July 6th, 2010 No comments

Figure 1: Ship reports compiled by Oceanweather. Steady winds from the southeast remain the story over much of the  Gulf of Mexcio.

Figure 2: Wave response from Oceanweather.  High waves from these winds are downwind to the northwest towards the coast.

Figure 3: With the persistent winds and seas driving things to the northwest, we know what to expect.  The current measurements we have from the HF Radar are all alongshore to the northwest or west.  The Horizon Marine drifters are heading west. And so is the oil slick. The color key for the oil slick is light blue means a light oil slick, medium blue means a medium oil slick, and dark blue means a heavy oil slick.
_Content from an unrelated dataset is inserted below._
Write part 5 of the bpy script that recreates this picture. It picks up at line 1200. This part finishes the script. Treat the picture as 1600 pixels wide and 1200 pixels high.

We now have a light blue slick noted just behind the Horizon Marine drifter heading west along the southern Louisiana coast.  The area of uncertainty indicated by the thin black line now extends all the way west to Houston.

Figure 4: A zoom into the main slick shows the persistent currents to the west on the inner shelf are moving the light blue slick closer to New Orleans.  The slick is also moving in on the southern side of the Mississippi Delta’s birdsfoot.

Figure 5: Same image as above but with the potential beached oil sitings turned on.  Like yesterday, you need to turn them off to reduce to label clutter so you can see the maps.

Figure 6: Zooming back out to the SABGOM model, the strong westward currents on the inner shelf persist along the coast from Florida to Louisiana.  The westward currents are slower along the Texas shelf.  Colors in the SABGOM model are the sea surface temperature.

Figure 7: Zooming out again, we now look at the HyCOM model to check the condition of the Loop Current Eddy and the Loop Current itself.  Here the color is the sea surface height, and the arrows are the surface currents.  The major Loop Current Eddy is still distinct and appears to have moved to the west.  The Horizon Marine drifters look like they are following the eastern edge of this Loop Current Eddy. A small clockwise rotating eddy around the small high in the sea surface height (yellow) is now forecast between this eddy and the Florida shelf.

Figure 8:  For those following the track of the Horizon Marine drifter on the east coast, the drifter is now well into the Gulf Stream meander and is approaching the crest. We’ll see in a couple days if it continues downstream or is ejected to the north in one of those warm filaments spinning off the top.